ITIL framework recognizes three types of service providers for providing services to customers of IT services. They are broadly classified as below:
- Internal Service Provider
- Shared Service Provider
- External Service Provider
Internal Service Provider
In organizations, you typically have business units or a common lingo being verticals. Every business unit operates more or less as a sub-organization (an organization within an organization).
If you embed IT teams (IT service providers) within each of these business units, you will end up having as many IT teams as the business units. The teams that provide IT service to customers within the business unit are referred to as internal service providers.
This model is fairly expensive and is not optimized. You will have to recreate a number of roles and duplicate a number of activities under every business unit.
Shared Service Provider
Let’s say that from the previous model, you pull out all the IT teams out into the open and bring them together as a single group – centralized IT team. And this central IT team is tasked with providing IT service to all business units alike.
This model is most preferred and is optimized. The only drawback is that business units may not get favored service which would have been the norm in the internal service provider model.
External Service Provider
Now that you know internal and shared service provider, let me introduce the external service provider.
If the central IT team, which we discussed in the shared service provider model gets acquired by a different organization and still provides service to the parent organization, then this set up – where the customer gets IT service from a different organization, the service provider is termed external, as per ITIL.
In fact today, most organizations are outsourcing their IT support to organizations that specialize in it.

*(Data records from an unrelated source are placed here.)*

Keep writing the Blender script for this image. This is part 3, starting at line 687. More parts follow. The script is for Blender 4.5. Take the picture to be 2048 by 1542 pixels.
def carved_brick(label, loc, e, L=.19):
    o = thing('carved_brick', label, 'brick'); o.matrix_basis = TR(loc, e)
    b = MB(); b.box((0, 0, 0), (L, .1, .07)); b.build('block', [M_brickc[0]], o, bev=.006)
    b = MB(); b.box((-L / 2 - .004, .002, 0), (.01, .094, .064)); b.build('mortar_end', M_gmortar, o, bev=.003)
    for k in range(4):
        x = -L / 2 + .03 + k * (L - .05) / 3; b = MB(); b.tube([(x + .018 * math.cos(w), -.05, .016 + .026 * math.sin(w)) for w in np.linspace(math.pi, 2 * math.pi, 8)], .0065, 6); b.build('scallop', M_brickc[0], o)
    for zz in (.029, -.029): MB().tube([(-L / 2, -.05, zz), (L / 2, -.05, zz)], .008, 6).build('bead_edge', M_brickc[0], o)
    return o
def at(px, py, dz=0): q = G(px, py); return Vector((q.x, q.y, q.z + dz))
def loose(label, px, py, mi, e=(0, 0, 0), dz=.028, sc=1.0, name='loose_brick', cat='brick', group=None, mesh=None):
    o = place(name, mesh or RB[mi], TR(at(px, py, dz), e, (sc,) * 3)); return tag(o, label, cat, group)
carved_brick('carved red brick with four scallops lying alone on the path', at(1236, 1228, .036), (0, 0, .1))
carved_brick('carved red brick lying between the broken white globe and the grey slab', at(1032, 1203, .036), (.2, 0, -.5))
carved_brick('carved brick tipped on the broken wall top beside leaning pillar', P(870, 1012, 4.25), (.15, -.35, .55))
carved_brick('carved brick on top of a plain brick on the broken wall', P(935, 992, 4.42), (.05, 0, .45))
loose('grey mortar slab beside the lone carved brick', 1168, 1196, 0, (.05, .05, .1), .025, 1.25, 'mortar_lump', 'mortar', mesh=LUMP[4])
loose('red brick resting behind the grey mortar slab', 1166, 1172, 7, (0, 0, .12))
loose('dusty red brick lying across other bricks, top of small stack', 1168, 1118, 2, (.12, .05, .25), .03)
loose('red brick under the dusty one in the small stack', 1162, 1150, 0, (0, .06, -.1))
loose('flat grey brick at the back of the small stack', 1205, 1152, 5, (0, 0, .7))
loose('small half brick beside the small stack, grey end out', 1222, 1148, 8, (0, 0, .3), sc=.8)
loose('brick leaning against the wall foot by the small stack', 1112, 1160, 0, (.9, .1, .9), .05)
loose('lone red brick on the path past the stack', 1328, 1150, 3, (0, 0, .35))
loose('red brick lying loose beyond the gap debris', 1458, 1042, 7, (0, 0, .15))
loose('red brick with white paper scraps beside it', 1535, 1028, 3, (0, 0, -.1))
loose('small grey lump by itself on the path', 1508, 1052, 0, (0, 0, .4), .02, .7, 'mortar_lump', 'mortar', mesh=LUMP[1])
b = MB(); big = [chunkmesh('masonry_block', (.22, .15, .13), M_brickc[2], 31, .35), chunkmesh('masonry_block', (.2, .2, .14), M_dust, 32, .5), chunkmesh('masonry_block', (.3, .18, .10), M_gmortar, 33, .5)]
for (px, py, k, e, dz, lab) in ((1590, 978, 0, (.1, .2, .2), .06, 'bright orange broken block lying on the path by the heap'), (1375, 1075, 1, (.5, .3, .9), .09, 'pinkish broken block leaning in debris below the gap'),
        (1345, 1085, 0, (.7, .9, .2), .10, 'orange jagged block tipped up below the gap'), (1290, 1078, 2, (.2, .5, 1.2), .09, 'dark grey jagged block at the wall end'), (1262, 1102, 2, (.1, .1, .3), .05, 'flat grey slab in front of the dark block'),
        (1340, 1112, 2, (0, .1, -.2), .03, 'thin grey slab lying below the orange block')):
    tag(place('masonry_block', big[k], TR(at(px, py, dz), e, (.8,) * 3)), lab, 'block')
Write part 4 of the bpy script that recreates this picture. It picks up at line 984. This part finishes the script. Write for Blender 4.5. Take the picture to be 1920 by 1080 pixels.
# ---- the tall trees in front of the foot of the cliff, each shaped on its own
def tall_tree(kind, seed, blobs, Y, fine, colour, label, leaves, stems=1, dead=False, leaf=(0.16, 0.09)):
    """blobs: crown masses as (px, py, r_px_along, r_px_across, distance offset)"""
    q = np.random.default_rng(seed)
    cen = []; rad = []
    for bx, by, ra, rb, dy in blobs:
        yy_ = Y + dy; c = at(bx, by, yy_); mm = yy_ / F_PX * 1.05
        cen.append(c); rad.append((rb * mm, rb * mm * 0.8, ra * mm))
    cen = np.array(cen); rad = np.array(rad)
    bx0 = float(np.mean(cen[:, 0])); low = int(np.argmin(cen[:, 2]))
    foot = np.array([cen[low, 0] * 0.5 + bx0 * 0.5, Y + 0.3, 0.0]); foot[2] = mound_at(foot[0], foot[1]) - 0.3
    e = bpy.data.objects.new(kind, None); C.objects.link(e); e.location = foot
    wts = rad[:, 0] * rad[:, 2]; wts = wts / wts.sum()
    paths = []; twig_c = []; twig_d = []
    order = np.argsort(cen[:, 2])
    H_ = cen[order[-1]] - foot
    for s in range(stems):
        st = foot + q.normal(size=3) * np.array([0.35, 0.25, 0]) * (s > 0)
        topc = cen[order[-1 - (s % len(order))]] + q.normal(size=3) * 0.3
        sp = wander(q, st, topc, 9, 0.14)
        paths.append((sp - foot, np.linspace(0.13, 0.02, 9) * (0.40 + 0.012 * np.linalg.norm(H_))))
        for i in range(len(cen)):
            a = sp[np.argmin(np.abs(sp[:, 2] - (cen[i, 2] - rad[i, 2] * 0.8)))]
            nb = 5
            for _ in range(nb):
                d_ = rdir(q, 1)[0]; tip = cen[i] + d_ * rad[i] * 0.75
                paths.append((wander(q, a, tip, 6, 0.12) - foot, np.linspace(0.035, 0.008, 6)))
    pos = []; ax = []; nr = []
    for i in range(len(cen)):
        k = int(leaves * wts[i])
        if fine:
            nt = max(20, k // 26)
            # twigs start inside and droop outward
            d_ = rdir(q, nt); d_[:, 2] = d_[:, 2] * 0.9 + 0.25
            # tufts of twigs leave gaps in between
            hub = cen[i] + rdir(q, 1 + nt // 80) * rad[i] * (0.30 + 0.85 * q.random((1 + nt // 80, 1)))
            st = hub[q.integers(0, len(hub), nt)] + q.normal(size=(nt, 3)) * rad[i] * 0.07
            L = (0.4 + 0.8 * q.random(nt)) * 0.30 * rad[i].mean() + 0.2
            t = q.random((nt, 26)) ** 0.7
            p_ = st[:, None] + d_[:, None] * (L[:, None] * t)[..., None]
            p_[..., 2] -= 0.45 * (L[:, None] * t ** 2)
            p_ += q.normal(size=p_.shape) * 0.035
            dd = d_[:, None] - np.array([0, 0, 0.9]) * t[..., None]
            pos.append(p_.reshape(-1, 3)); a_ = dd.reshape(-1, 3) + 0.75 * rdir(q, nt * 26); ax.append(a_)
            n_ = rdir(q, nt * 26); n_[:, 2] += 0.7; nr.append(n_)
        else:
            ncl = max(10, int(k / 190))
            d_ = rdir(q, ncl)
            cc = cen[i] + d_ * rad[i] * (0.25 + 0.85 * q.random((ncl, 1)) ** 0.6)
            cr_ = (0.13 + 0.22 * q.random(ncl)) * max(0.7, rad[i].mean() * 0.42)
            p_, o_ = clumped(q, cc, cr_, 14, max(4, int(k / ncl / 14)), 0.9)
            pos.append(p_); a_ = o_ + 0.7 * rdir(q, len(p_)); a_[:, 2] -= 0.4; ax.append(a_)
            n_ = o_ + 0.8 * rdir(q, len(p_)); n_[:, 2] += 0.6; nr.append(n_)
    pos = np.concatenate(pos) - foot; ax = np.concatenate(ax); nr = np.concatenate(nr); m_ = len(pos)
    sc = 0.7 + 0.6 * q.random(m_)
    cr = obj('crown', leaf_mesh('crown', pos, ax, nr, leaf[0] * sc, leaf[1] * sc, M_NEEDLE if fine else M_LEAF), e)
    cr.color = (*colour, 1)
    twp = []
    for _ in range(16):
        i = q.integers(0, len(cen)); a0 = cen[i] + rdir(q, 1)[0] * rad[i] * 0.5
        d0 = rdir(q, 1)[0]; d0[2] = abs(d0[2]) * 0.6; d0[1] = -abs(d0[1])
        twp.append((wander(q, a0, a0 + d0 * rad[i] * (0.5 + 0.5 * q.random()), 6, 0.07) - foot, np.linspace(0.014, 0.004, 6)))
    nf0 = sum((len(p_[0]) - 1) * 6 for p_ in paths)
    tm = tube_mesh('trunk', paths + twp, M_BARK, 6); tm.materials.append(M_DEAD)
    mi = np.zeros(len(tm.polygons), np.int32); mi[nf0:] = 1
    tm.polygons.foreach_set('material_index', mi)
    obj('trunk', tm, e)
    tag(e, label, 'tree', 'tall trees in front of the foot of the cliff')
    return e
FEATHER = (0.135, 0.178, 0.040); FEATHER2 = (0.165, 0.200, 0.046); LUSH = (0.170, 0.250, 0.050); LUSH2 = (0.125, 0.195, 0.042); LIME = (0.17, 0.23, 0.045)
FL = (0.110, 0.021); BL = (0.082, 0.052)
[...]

Especially, the IT arm that develops software comes from outside.
Outsourcing IT helps organizations obtain IT services economically and get the most bang for their buck. They generally hold all the aces at the negotiation table, which would have not been the case if the IT service provider was from the same organization.
It is common for organizations to prefer multiple external service providers. It is prudent not to put all their eggs into a single basket and spread the services they seek across multiple service providers.
General norm is to have the infrastructure with one or two service providers, network with a service provider and applications with multiple service providers. This helps customers keep a good handle on all its service providers as the competition between the service providers will prove beneficial. If there is a single service provider, it is possible that the service provider gets into an unshakable position and could very well dictate terms.